## START

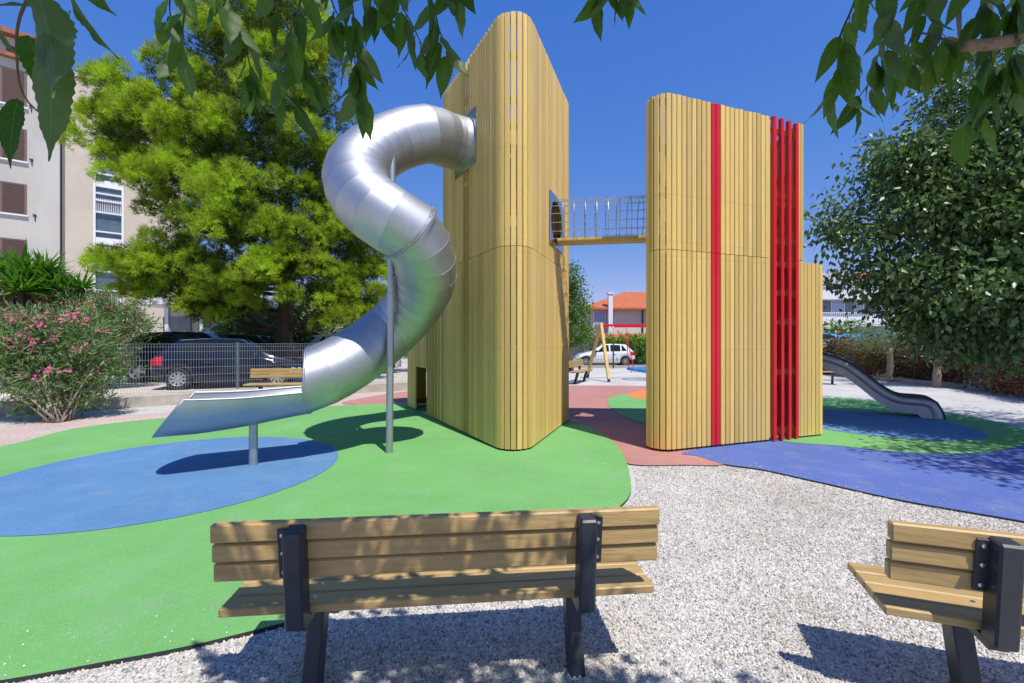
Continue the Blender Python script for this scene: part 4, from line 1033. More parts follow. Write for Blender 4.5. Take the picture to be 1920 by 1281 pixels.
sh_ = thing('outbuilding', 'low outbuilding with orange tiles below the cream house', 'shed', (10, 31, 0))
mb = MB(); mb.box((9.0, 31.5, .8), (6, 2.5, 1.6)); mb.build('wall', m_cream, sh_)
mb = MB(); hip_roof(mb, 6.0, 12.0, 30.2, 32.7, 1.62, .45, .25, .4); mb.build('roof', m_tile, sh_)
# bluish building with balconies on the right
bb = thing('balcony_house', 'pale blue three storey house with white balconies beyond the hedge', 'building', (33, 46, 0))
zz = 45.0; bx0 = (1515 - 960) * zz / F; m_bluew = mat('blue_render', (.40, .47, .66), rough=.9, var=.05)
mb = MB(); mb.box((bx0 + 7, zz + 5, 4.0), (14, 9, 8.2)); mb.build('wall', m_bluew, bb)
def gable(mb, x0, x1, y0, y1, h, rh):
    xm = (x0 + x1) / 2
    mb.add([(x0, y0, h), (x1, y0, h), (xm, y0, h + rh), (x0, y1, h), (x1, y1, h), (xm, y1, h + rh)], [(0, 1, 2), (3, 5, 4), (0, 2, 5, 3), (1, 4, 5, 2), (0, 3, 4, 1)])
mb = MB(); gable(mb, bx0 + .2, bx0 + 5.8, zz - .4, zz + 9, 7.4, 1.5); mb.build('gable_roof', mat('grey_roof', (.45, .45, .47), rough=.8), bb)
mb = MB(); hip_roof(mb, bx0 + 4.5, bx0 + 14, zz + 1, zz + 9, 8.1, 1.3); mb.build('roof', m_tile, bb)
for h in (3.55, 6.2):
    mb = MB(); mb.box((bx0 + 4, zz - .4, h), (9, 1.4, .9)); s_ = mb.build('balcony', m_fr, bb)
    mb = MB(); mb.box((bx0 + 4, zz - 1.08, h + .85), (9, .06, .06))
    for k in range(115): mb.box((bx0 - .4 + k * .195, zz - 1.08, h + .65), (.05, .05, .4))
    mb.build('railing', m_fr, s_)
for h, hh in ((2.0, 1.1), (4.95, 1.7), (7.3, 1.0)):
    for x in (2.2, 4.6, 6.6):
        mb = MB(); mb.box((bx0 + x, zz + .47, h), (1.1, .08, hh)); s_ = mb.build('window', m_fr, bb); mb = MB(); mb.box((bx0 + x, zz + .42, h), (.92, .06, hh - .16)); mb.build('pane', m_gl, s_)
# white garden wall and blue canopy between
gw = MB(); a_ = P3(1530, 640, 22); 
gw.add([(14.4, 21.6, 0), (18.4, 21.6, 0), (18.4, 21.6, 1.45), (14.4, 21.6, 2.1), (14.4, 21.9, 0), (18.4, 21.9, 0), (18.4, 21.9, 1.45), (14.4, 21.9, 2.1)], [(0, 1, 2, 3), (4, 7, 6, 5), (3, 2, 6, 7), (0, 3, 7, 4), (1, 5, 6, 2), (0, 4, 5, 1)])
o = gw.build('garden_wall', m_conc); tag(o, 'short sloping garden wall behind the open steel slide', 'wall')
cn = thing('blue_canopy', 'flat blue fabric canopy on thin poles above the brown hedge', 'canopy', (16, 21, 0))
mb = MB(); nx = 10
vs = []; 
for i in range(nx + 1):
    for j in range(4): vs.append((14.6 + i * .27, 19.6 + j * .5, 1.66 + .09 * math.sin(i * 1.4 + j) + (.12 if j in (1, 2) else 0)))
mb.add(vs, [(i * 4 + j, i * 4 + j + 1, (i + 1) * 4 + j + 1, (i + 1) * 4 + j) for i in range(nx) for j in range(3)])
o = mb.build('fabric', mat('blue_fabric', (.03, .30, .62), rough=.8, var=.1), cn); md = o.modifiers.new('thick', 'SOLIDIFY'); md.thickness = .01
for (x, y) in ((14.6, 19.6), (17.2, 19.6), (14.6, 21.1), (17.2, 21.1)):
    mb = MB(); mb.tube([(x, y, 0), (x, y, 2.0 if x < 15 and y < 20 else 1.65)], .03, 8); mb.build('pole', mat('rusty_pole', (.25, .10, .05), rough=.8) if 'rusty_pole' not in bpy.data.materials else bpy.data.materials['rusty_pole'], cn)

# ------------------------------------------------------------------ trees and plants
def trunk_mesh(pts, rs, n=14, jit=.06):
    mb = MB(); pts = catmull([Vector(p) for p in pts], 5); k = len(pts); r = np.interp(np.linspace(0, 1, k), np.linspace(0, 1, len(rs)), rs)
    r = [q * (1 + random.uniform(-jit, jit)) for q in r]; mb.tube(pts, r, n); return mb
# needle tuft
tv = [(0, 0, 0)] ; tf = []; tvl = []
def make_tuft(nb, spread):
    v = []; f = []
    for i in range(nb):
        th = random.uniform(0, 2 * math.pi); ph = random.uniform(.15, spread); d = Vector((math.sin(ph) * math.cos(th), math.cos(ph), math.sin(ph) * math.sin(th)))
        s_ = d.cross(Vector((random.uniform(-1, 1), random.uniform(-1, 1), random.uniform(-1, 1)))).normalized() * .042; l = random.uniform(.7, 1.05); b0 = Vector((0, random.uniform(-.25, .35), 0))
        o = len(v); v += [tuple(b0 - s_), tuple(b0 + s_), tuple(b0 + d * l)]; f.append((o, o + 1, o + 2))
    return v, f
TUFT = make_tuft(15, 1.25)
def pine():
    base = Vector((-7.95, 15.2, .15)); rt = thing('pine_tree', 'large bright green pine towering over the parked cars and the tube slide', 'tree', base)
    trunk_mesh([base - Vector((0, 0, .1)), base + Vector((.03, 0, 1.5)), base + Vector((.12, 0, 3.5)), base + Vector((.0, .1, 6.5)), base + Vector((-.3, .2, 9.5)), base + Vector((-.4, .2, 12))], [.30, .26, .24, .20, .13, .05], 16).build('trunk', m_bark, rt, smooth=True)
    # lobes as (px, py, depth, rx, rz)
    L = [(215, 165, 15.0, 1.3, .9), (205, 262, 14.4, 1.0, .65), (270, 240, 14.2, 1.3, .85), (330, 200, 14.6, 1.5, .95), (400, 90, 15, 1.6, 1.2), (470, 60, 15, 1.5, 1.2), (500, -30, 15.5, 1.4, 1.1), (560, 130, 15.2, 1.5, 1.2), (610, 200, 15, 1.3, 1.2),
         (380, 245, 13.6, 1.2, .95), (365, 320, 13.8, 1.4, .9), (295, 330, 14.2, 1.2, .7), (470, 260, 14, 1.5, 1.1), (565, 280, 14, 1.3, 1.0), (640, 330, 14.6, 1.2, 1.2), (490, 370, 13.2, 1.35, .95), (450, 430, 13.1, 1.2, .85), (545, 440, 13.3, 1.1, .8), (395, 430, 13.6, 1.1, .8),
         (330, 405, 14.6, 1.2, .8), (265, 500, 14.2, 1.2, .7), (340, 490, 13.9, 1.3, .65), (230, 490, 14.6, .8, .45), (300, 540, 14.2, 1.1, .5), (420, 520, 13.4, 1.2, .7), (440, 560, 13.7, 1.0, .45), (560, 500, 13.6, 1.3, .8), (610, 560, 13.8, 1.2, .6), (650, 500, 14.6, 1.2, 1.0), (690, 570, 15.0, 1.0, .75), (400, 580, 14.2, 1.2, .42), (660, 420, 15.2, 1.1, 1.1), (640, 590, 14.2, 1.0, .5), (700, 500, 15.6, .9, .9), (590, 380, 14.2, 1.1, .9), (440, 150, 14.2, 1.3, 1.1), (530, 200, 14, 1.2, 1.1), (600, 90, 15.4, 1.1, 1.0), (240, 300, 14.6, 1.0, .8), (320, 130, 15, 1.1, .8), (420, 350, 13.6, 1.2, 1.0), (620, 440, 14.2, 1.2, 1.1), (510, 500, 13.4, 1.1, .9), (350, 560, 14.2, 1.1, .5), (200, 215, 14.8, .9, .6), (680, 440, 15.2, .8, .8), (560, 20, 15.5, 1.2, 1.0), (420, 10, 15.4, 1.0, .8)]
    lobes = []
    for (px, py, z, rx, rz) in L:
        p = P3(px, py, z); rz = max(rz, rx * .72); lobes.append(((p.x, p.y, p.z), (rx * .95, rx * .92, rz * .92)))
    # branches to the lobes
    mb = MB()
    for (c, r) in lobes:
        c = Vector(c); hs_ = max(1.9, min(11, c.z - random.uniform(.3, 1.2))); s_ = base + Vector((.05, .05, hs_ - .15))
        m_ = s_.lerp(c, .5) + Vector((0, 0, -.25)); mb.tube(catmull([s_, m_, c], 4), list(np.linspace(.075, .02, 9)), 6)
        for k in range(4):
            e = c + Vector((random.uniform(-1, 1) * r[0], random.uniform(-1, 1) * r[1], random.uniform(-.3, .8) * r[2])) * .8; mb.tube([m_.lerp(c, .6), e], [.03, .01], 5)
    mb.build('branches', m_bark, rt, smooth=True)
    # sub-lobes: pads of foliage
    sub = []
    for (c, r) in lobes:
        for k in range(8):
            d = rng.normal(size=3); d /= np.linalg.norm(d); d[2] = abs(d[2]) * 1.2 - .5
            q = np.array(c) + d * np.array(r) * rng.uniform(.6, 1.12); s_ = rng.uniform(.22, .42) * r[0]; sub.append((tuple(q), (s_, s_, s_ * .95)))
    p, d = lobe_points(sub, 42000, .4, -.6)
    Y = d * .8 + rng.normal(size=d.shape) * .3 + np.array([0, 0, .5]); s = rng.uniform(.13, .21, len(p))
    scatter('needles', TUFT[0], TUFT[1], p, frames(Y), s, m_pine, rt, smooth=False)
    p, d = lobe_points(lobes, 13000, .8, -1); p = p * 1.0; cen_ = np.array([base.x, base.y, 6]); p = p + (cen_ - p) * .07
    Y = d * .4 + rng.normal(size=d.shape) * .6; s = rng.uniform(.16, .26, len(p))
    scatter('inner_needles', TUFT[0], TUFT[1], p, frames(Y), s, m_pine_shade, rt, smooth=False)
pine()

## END
## START

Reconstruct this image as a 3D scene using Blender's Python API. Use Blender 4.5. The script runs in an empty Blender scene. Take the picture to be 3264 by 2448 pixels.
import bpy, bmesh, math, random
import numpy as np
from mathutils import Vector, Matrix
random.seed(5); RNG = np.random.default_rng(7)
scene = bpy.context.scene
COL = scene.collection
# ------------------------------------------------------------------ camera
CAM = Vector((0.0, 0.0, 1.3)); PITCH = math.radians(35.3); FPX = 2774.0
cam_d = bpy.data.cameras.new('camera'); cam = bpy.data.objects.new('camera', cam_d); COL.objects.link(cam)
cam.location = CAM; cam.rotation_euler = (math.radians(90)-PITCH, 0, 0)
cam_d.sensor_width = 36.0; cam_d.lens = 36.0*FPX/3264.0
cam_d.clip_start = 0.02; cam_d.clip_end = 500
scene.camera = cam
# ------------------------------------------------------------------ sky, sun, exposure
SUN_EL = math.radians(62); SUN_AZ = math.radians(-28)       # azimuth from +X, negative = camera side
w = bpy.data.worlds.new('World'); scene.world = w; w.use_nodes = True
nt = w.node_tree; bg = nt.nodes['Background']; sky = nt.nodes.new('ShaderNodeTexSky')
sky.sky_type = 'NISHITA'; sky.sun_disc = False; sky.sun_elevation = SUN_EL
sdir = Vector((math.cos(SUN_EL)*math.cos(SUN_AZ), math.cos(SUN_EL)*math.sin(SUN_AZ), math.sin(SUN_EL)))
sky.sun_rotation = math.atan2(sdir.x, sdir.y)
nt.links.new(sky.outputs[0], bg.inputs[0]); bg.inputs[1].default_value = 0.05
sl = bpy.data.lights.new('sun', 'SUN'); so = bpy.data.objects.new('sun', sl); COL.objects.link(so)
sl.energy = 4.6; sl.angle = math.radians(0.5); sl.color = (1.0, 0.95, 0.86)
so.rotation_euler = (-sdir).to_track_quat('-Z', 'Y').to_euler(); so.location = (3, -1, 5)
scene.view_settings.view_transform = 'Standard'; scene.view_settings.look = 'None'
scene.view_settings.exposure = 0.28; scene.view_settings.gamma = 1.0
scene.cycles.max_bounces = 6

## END

- **Exercise objective**: In the records above, find each line with the word "size" and copy it.

- **Reply to the exercise**:
            d = rng.normal(size=3); d /= np.linalg.norm(d); d[2] = abs(d[2]) * 1.2 - .5
    Y = d * .8 + rng.normal(size=d.shape) * .3 + np.array([0, 0, .5]); s = rng.uniform(.13, .21, len(p))
    Y = d * .4 + rng.normal(size=d.shape) * .6; s = rng.uniform(.16, .26, len(p))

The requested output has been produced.